There are times when I make buying decisions before my brain is even invited to the meeting. Usually with cars.
Last year that led me to this 24-year-old Nissan Micra – in glorious, if hastily resprayed, green, with bonkers orange faux-leather interior and retro-fitted electric windows. I ‘needed’ a local runabout, and the Micra was bewitchingly listed on Autotrader. So I rang up and bought it blind.
This is not wise, rational, economically-optimised behaviour. And it wasn’t the first time. My other two similarly aged cars – a Jaguar XJ8 and a Range Rover Vogue – were bought in much the same way.

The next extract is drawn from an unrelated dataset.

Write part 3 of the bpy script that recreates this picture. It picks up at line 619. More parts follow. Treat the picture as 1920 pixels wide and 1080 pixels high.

Ok, none of them were expensive. The Micra was £3k. A grand over its fair market value – I knowingly overpaid. But I didn’t care. If it had been sold from under me, saving a thousand pounds would have been scant consolation.
Because here’s the truth: there are times when we’re not really choosing between options. The decision has already been made.. and we’re just catching up. In those moments we haven’t asked ‘which one is best?’ We’ve asked ‘how do I make this mine?’
I’m sure there’s a label for people like me – impulsive purchaser, meaning-seeker, hopeless romantic with an Autotrader habit. I don’t really mind. I know myself well enough by now.
When I’m in the market, one glorious photo is all it takes.